Estupefacta, releí el fragmento que había provocado aquella reacción, intentando descubrir su origen. Pero allí sólo se hablaba de cera en fusión, de su textura, de su olor: o sea de nada. ¿Entonces por qué aquella emoción espectacular?

Acabé por averiguarlo. Aquella frase era hermosa: lo que había ocurrido era la belleza.

Por supuesto que me recordaba los discursos de los profesores: "Analizad el estilo de este escritor", "Este poema está muy bien escrito, por ejemplo la vocal tal aparece cuatro veces en el verso", etc. Semejantes disecciones resultan tan pesadas como un enamorado detallando a un tercero los encantos de su bienamada. No es que la belleza literaria no exista: sólo que es una experiencia tan incomunicable como los encantos de la Dulcinea para quien no era sensible a los mismos. Hay que apasionarse uno mismo o resignarse a no entender nunca nada.

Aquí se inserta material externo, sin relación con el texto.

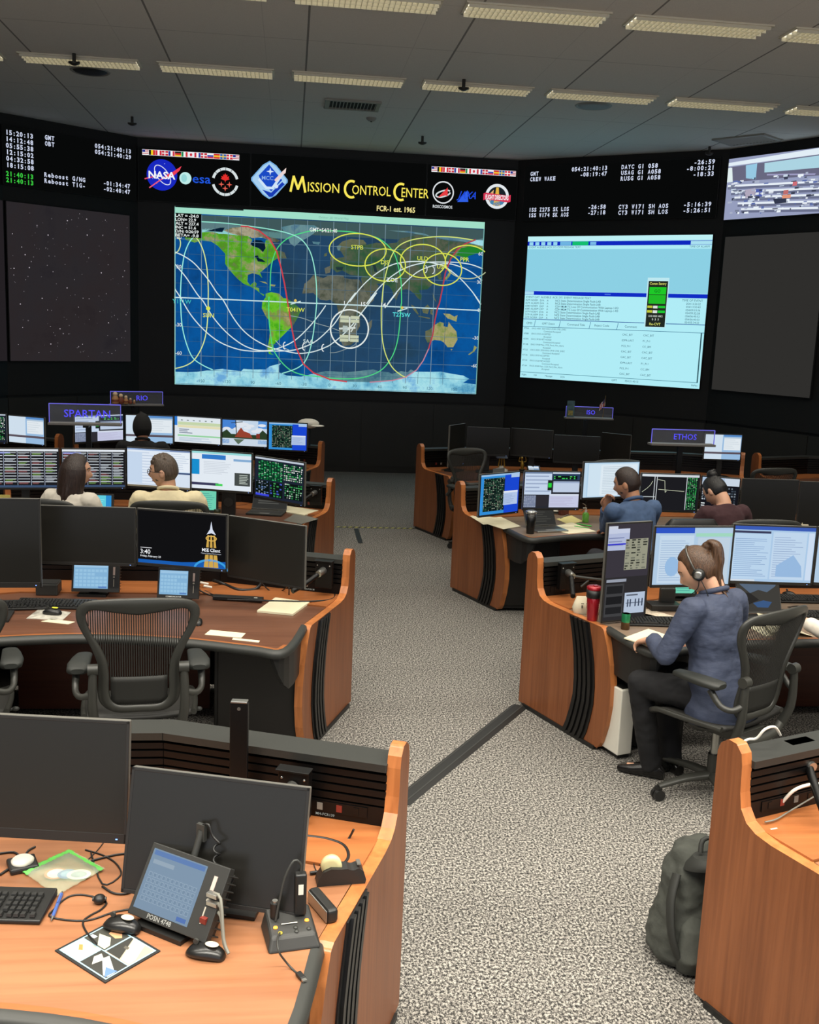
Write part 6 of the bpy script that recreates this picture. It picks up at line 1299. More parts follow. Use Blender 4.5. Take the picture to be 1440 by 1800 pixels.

Para mí, aquel descubrimiento equivalía a una revolución copernicana. La lectura constituía, junto con el alcohol, la parte esencial de mis días: en adelante, sería la búsqueda de esa insoluble belleza.
Podría seguir copiando fragmentos sin fin de esta Biografía del Hambre. No voy a intentar emular a los deplorables críticos cuyos vagidos estropean la contraportada del libro. Sólo diré que he disfrutado intensamente cada línea de este libro.